Review: Eotvos records Berio's SinfoniaContemporary classical music is complex. Nothing surprising there. I reckon every listener has a different complexity threshold, though; music that is just below a listener's threshold will contain enough layers of meaning to challenge while also giving direct aural satisfaction; music above this line will baffle then frustrate and ultimately alienate the person. My threshold runs directly through the middle of the compositional output of Luciano Berio. For me, roughly half of his music falls beneath it, including: works inspired by older music, including
Folksongs, the folk-inspired
Voci,
Rendering (the un-completion of Schubert's 10th Symphony); and works with a direct, dramatic impact, including the Bassoon, Trumpet, Trombone and Viola
Sequenzas. It's when Berio sounds to me like he is operating out of my reach, and when, no matter how hard I stare at the score, the music still seems impenetrable, that the composer and I part ways.
The masterly
Sinfonia, for orchestra and 8 solo singers, leaves me with mixed feelings. As an undergraduate music student I was obsessed with the piece, exploring every nook and cranny as I tried to make sense of the MADNESS. The work was written with the bright vibratoless sound of the Swingle Singers (who make Bach fugues fabulous fun!) in mind, and draws together a huge range of text and music sources, including Beckett, Mahler, Debussy and Berg, while also addressing issues including the futility of art and the assasination of Martin Luther King. Berio had spent a significant amount of time in New York prior to writing the piece, and put the chaotic sound of the city in to the work.

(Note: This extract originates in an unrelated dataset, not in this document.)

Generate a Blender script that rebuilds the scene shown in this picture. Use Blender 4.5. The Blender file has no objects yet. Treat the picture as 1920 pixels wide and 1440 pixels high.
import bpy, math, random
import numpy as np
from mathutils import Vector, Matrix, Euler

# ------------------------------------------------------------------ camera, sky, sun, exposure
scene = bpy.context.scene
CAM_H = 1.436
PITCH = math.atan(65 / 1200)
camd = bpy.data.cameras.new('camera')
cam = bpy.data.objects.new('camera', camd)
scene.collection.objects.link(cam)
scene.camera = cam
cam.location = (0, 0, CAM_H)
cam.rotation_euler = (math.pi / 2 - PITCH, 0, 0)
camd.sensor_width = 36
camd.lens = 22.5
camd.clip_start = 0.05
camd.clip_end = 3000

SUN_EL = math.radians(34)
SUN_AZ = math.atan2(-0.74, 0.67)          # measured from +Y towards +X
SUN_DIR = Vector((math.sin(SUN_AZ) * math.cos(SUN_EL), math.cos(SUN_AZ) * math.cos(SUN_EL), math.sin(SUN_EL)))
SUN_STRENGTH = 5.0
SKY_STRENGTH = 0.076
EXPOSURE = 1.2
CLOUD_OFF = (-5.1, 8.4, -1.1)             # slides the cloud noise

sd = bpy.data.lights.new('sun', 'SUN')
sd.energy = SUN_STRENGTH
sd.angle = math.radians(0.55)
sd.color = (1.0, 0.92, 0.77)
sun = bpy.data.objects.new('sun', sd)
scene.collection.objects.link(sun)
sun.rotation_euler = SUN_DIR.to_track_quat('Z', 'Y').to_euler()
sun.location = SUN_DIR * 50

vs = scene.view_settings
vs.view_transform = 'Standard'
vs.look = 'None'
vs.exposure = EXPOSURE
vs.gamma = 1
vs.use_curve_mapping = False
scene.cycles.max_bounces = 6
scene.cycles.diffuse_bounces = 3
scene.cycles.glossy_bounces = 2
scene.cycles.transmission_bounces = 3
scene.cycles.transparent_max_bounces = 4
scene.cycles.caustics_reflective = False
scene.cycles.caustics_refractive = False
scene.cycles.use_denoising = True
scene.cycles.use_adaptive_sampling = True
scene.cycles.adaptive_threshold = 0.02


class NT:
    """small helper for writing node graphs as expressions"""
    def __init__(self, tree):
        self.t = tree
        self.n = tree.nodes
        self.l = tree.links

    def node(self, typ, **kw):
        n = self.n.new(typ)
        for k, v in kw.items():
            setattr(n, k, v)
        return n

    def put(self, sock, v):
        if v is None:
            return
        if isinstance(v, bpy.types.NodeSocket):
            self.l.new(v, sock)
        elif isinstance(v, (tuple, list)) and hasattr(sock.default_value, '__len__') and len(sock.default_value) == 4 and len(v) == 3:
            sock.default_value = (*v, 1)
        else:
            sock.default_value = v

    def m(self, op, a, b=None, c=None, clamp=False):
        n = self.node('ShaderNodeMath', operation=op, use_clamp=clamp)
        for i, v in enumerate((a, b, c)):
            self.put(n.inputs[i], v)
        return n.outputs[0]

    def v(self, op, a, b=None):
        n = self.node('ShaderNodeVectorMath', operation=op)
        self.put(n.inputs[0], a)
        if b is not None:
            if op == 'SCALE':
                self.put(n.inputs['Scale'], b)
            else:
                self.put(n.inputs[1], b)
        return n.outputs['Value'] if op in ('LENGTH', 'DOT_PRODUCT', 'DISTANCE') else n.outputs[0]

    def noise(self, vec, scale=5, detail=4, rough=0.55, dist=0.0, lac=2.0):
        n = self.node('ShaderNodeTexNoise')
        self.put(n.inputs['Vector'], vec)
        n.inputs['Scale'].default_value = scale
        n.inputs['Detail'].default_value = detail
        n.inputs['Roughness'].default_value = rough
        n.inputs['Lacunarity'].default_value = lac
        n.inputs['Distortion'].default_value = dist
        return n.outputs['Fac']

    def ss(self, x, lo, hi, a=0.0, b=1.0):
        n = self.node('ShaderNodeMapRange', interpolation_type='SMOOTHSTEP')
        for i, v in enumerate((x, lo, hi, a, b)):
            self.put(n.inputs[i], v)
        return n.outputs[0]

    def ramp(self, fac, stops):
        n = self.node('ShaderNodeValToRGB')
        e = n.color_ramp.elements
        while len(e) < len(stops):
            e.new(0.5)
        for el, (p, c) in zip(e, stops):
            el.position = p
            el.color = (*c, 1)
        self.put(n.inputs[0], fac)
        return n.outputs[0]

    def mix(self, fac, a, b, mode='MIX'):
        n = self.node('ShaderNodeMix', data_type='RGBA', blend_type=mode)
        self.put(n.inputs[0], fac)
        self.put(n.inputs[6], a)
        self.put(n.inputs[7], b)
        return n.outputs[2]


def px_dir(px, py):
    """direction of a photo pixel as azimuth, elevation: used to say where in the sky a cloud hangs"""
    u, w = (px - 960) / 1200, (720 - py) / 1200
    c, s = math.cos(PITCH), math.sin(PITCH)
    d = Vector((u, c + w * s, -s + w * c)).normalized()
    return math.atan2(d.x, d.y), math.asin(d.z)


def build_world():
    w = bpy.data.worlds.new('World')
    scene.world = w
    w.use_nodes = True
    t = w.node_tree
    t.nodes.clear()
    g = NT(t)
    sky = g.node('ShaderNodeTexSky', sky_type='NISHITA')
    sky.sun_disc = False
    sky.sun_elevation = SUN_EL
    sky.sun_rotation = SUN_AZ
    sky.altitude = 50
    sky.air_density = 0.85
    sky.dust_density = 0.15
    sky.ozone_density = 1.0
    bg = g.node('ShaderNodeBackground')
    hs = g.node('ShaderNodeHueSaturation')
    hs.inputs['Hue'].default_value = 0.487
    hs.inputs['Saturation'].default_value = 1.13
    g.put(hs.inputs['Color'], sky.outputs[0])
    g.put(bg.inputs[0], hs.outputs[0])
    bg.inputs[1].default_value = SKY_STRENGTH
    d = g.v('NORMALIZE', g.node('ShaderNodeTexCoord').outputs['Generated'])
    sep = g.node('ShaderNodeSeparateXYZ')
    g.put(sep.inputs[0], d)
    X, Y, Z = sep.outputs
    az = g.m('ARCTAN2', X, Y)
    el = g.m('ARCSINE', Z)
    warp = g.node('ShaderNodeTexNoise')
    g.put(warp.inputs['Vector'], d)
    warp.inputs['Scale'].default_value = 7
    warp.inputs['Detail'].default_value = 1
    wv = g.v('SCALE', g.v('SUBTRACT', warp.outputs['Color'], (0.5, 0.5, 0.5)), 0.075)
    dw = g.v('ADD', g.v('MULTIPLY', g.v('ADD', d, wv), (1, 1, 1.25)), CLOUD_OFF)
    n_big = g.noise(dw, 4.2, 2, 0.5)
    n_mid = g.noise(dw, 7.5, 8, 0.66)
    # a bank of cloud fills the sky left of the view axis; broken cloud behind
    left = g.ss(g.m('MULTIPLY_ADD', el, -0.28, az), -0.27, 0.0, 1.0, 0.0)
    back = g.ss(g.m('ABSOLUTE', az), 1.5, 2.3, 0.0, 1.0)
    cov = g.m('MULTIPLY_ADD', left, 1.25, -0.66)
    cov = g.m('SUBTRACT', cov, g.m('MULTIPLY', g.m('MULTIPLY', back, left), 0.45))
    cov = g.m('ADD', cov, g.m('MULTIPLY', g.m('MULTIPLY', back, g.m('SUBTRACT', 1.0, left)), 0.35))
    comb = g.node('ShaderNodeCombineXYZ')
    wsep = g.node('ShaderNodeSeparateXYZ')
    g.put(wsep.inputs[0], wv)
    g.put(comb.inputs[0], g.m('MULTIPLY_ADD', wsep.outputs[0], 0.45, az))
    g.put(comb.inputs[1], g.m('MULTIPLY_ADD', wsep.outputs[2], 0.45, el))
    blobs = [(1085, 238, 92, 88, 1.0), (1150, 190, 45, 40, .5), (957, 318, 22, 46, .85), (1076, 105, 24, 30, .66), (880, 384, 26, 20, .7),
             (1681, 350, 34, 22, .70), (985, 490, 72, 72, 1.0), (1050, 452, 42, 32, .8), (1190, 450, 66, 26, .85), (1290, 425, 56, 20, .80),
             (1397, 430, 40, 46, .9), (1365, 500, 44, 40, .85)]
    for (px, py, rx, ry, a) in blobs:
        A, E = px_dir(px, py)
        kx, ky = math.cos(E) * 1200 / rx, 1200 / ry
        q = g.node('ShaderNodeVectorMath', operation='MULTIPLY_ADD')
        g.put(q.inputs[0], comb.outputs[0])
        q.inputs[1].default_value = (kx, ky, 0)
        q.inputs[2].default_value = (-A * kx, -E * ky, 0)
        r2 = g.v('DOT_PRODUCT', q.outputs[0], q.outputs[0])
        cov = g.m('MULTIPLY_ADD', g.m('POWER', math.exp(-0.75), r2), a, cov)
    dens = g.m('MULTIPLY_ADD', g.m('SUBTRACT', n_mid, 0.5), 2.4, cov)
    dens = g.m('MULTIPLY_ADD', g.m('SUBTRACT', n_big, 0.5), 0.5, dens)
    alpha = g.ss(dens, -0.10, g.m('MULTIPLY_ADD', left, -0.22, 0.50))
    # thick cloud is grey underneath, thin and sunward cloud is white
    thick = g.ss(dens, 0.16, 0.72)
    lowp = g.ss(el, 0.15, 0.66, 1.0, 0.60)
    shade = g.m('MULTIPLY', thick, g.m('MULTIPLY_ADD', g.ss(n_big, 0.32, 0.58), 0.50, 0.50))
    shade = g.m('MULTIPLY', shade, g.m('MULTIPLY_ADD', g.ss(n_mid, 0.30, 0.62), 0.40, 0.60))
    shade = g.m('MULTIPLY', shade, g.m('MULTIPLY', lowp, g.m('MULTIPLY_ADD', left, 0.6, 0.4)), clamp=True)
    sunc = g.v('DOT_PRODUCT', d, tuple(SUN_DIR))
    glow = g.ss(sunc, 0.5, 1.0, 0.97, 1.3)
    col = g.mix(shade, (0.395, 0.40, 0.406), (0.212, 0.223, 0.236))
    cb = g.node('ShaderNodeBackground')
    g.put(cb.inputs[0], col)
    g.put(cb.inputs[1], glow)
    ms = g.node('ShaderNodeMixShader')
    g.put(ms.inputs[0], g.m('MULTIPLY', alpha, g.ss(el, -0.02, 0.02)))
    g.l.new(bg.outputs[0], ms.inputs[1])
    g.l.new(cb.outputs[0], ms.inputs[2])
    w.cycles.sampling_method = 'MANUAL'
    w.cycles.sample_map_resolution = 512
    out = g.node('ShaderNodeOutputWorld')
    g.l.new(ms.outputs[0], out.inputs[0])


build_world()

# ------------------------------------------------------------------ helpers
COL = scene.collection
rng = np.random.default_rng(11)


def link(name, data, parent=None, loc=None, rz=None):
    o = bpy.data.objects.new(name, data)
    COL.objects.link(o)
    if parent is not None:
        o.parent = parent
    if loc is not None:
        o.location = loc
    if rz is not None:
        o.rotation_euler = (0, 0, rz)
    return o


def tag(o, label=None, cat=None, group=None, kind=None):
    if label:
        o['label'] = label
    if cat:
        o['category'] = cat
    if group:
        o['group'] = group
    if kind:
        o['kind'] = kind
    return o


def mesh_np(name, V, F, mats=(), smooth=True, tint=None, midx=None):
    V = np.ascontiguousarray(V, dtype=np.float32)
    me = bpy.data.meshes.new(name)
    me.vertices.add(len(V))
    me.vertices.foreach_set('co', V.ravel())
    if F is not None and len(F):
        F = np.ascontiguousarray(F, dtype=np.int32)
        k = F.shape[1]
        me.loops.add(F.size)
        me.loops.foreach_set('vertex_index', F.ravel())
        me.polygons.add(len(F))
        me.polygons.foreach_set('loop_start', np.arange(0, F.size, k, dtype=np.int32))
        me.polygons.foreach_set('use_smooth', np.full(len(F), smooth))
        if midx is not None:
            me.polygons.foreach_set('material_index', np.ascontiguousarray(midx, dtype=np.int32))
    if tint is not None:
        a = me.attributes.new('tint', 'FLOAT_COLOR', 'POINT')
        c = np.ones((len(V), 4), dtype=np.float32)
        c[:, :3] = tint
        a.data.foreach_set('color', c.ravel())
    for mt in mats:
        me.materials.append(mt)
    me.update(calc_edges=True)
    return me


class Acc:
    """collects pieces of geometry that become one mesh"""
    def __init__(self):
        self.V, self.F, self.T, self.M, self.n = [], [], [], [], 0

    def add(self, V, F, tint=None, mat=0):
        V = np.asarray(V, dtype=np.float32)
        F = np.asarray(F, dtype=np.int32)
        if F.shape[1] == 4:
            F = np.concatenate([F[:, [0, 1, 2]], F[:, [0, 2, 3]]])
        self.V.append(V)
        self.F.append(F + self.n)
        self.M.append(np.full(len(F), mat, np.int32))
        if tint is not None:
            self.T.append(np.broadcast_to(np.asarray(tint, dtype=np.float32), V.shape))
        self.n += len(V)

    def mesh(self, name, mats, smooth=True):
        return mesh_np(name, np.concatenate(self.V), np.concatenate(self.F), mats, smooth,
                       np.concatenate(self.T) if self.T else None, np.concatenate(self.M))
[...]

It has been recorded three times before Eotvos' new DG disc, conducted by Berio himself, Pierre Boulez and Riccardo Chailly. The Berio gives great clarity to the work's extensive spoken text, but the orchestral contribution is not always top-notch; you can hear every last glistening orchestral detail in Chailly's searingly dramatic recording, but the singers are often drowned out. It is always exciting to hear a new recording of this hugely complex piece, and Eotvos' new recording with the Gothenburg Symphony (of Sweden) and the London Sinfonietta Voices finds a nice middle ground between these two poles. You can hear more spoken detail than in any previous recording, especially in the third movement, and although it doesn't rival the glorious Concertgebouw in Chailly's recording the orchestral playing has adequate clarity and bite. The piece still bloody irritates me, but every recording sheds light on previously undiscovered beauties in the score.